Neste ano foi realizada uma Comissão Especial de Inquérito na Câmara Municipal de Goiânia que também não conseguiu impe­dir que o mau cheiro continuasse. Os dados da Cei que responsabili­zaram a Saneago, ETE, e empresas que descartam irregularmente de­jetos no Rio Meia Ponte, serviram de embasamento para uma in­vestigação mais profunda da De­legacia Estadual de Repressão à Crimes Contra o Meio Ambien­te (DEMA). O delegado Luziano Carvalho concluiu o inquérito há cerca de 2 meses responsabilizan­do a Saneago e a ETE pela falta de tratamento do esgoto que polui o Rio Meia Ponte, mas não houve elementos, segundo o delegado, para acionar as empresas.

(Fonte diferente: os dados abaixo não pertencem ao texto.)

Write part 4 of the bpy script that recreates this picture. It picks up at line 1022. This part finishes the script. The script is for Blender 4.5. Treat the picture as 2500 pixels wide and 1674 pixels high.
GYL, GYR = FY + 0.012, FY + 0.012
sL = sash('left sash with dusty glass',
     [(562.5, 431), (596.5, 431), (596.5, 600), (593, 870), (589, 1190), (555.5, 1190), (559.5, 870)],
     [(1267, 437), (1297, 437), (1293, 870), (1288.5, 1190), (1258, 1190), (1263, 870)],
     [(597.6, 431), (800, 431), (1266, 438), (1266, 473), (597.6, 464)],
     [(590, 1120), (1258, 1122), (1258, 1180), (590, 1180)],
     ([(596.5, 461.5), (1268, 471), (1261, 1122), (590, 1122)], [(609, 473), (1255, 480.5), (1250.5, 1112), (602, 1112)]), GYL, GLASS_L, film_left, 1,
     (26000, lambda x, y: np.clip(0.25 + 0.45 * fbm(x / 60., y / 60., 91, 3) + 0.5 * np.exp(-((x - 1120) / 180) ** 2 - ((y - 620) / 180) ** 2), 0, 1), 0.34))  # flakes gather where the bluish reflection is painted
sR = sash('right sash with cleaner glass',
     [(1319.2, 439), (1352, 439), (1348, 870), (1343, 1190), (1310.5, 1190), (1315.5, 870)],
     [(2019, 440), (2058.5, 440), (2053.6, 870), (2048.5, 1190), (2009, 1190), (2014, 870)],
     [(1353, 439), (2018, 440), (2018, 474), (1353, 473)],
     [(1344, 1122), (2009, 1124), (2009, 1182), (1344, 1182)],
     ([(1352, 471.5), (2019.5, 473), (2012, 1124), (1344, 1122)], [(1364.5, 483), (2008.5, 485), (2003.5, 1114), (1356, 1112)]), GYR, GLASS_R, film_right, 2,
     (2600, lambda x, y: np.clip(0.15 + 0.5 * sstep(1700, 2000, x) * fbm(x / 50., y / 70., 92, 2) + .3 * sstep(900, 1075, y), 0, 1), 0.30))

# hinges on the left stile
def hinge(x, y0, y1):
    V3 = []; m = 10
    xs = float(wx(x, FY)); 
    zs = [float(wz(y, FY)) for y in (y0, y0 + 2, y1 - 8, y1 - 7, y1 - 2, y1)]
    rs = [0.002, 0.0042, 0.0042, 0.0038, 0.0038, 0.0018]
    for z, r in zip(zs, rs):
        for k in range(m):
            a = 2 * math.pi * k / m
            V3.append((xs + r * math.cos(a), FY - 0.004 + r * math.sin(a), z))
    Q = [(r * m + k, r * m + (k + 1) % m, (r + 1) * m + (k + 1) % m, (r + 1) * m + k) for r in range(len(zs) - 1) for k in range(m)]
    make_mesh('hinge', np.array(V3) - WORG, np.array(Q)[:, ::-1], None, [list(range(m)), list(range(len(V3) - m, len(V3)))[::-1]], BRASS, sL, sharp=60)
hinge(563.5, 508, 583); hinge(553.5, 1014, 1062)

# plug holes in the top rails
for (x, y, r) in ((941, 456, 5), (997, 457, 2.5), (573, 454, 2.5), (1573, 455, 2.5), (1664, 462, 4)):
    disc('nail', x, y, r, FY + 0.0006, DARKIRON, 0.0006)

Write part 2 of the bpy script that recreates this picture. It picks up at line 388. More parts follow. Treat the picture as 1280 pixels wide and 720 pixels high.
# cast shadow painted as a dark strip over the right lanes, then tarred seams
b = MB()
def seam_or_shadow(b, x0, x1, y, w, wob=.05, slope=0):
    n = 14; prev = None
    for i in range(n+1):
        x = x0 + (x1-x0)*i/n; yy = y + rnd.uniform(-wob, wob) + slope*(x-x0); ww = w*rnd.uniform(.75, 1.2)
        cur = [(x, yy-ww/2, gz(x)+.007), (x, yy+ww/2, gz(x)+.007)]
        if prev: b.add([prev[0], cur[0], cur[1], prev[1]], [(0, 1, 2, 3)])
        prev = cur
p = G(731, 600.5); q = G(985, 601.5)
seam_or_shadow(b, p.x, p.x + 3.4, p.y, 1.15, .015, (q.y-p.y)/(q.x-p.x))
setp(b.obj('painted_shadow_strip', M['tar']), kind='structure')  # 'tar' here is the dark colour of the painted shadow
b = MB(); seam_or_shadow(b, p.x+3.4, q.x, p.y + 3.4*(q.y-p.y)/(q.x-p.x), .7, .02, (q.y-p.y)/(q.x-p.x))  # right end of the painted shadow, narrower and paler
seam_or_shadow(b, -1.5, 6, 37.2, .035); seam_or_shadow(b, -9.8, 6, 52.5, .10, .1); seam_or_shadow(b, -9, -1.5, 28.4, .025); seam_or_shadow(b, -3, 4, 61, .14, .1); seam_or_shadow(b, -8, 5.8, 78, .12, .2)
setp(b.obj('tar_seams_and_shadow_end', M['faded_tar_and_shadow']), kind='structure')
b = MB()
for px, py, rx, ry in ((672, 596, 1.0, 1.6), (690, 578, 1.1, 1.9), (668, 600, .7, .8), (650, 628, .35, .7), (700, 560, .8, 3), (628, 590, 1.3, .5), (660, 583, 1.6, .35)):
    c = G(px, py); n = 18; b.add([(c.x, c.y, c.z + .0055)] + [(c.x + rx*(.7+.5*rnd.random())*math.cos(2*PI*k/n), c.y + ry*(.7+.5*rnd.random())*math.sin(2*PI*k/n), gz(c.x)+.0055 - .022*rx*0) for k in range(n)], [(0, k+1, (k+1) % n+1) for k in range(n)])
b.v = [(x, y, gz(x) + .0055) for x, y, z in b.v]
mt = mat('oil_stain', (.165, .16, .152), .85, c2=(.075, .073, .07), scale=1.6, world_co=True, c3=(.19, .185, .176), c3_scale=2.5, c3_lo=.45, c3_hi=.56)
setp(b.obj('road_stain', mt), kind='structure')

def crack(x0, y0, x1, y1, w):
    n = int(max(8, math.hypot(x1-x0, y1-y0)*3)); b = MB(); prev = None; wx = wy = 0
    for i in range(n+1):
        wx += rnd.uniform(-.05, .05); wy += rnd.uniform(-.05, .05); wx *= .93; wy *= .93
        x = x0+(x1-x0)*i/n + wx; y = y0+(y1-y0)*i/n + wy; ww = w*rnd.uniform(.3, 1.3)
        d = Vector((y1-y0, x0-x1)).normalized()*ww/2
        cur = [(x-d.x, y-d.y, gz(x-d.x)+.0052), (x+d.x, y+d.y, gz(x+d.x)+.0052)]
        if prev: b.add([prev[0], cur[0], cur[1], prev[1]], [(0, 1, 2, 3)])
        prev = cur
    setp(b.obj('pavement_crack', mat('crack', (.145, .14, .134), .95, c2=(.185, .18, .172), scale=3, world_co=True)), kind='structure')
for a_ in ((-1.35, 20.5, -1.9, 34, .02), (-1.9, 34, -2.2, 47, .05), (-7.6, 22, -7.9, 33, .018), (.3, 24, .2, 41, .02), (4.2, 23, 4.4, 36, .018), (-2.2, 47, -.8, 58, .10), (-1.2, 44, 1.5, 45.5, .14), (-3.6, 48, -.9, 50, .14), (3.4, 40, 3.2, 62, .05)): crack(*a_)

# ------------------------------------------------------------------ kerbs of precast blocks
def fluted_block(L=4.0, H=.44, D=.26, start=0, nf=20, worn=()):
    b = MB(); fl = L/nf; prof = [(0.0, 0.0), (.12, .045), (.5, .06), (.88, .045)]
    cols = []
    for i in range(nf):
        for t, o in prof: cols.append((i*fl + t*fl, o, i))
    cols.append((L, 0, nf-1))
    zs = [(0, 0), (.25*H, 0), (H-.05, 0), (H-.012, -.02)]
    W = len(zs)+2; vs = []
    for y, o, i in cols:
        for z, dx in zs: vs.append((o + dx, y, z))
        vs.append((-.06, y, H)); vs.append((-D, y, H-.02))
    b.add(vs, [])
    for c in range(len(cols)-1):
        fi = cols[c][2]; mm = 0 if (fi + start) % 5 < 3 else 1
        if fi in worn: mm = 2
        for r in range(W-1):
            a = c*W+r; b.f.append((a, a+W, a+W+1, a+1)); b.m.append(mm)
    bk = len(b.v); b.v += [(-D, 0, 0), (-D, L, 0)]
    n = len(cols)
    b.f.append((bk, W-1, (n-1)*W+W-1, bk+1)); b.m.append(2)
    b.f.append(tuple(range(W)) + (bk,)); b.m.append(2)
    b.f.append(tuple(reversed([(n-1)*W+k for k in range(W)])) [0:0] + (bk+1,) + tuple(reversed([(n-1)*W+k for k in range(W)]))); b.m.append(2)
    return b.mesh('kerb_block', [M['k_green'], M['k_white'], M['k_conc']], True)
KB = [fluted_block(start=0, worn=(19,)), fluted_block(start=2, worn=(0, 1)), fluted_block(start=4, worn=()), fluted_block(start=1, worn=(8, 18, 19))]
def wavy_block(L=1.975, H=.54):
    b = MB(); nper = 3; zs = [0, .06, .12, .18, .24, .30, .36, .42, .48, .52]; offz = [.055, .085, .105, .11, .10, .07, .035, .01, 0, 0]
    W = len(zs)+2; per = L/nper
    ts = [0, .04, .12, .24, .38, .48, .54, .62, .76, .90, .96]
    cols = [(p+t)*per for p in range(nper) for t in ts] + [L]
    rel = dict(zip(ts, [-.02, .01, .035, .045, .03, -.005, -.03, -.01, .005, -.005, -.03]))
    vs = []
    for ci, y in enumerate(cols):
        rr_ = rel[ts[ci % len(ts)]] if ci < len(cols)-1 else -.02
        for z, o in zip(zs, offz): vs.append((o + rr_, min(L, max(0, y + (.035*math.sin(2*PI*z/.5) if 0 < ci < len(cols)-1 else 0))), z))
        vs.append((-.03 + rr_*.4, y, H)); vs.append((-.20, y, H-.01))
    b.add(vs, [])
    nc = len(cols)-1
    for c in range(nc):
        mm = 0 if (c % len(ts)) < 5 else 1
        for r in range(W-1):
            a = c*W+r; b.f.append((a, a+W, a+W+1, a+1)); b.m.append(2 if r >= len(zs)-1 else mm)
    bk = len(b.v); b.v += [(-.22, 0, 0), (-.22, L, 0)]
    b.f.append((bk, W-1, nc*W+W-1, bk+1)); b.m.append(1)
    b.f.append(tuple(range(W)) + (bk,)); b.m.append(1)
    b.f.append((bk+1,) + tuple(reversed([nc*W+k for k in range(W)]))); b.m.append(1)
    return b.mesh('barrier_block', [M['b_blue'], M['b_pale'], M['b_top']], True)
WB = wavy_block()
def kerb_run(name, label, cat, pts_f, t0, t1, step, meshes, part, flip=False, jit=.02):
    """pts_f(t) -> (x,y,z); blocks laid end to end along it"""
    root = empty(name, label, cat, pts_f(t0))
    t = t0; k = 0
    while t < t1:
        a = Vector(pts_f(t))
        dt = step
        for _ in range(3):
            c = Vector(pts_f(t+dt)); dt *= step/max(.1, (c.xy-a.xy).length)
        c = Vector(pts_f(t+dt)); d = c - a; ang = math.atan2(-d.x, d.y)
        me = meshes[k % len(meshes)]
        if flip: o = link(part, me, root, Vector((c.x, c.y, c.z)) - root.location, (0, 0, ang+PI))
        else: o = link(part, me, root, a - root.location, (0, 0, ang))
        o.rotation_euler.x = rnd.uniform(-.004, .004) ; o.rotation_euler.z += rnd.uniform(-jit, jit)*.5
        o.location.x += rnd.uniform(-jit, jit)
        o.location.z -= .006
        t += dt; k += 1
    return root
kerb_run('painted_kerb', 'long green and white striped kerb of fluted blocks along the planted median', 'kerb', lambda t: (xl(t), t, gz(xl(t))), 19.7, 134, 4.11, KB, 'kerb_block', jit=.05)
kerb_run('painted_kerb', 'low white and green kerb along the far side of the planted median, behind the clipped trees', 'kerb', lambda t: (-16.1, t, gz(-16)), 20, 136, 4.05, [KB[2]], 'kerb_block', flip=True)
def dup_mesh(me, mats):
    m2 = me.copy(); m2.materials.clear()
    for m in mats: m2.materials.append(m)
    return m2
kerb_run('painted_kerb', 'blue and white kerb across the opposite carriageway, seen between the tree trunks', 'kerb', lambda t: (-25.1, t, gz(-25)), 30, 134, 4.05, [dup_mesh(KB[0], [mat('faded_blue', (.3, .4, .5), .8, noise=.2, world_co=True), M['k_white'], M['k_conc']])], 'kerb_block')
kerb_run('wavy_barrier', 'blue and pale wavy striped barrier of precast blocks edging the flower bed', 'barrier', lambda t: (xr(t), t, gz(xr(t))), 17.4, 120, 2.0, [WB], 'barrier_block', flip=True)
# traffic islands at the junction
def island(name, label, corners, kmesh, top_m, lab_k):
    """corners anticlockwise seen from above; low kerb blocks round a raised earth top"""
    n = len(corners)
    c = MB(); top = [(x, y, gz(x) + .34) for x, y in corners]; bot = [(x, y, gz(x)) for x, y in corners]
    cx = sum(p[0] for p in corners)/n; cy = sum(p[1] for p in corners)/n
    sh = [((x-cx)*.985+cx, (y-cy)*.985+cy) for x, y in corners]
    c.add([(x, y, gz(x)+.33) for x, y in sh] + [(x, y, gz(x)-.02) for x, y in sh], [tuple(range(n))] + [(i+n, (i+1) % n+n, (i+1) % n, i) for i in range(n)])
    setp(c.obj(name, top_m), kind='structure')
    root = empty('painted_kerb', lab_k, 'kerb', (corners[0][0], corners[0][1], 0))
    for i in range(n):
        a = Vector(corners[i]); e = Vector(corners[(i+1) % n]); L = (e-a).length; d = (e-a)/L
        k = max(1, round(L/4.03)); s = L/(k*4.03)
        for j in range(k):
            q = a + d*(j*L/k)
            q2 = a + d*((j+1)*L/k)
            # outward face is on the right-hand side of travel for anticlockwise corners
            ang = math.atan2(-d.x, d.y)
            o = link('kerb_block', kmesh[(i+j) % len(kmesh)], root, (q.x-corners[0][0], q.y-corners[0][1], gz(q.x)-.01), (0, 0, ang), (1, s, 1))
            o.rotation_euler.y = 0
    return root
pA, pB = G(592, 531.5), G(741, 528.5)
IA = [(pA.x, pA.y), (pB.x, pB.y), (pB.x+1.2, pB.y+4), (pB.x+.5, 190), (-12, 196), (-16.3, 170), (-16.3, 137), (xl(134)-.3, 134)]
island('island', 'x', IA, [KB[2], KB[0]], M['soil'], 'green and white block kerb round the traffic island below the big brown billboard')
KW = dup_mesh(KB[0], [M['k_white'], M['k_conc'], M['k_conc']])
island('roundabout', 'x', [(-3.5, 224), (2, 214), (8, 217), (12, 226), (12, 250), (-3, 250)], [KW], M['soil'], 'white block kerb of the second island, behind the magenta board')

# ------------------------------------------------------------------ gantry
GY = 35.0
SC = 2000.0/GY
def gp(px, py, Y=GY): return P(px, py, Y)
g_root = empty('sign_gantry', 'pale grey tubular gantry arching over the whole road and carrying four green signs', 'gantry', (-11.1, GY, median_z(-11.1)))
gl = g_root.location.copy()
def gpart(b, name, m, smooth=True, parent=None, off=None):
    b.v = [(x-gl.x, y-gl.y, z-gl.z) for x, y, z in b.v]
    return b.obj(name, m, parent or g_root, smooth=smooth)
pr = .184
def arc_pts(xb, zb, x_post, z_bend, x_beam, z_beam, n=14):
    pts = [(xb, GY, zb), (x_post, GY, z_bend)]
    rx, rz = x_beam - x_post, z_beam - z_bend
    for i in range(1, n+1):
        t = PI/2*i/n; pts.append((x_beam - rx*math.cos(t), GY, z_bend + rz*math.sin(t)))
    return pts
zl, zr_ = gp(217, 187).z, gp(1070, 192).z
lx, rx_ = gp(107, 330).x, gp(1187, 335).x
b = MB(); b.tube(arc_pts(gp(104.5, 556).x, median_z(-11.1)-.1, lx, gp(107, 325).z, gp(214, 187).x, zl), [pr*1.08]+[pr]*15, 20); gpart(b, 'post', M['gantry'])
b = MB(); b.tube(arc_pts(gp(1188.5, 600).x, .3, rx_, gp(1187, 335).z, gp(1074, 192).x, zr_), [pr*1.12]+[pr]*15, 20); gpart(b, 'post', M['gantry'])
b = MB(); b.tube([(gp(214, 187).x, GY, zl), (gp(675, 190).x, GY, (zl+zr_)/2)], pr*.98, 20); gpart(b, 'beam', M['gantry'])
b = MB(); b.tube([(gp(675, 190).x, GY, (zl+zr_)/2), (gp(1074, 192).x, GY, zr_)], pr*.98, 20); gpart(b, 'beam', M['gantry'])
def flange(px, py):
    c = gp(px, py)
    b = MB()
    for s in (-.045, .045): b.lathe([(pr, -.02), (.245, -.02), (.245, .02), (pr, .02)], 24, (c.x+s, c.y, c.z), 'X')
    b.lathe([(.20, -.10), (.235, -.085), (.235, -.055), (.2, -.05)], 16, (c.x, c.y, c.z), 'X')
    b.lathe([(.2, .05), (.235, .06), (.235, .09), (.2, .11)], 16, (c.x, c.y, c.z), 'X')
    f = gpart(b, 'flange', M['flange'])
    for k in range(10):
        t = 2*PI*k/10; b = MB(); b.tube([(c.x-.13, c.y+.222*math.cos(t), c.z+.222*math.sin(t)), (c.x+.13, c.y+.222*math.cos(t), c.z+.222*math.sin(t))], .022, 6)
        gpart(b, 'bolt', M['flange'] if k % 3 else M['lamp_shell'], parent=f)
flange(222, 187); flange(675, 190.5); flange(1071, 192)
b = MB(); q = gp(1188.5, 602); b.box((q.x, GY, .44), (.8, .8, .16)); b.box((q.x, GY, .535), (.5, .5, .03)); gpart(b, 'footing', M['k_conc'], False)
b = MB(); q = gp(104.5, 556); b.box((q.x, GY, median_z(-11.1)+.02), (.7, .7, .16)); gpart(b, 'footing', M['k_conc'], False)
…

“O tratamento do esgoto no Rio Meia Ponte na região é feito só de forma primária, o que contri­bui para o mau cheiro nesta épo­ca do ano onde ocorrem menos chuvas. Com os elementos que ti­nha em mãos apresentados pela CEI e com o trabalho de investi­gação que fizemos, a gente con­cluiu que a Saneago é a princi­pal responsável pelo mau cheiro e pela poluição no Rio Meia Pon­te por não fazer o tratamento de esgoto de forma adequada. Ago­ra é com a justiça. Não podemos fazer mais nada”, diz o delgado.

Ao todo, cerca de 40 bairros de Goiânia são afetados pelo mau cheiro na região próxima à ETE e a empresa Cargill-Unilever . “É um odor tão forte que parece en­xofre”, afirmam alguns moradores. Muitos falam que a culpa vem da Estação de Tratamento de Esgo­to (ETE), outros apontam que é a Cargill-Unilever, e tantos outros dizem que são as empresas que jo­gam os seus resíduos no Rio Meia Ponte. E mesmo com tantas ações, e mais de 15 anos de investiga­ção, o fedor continua. Fica então a pergunta feita por uma indigna­da moradora no início desta maté­ria. O que está por trás deste mau cheiro na região Norte de Goiânia?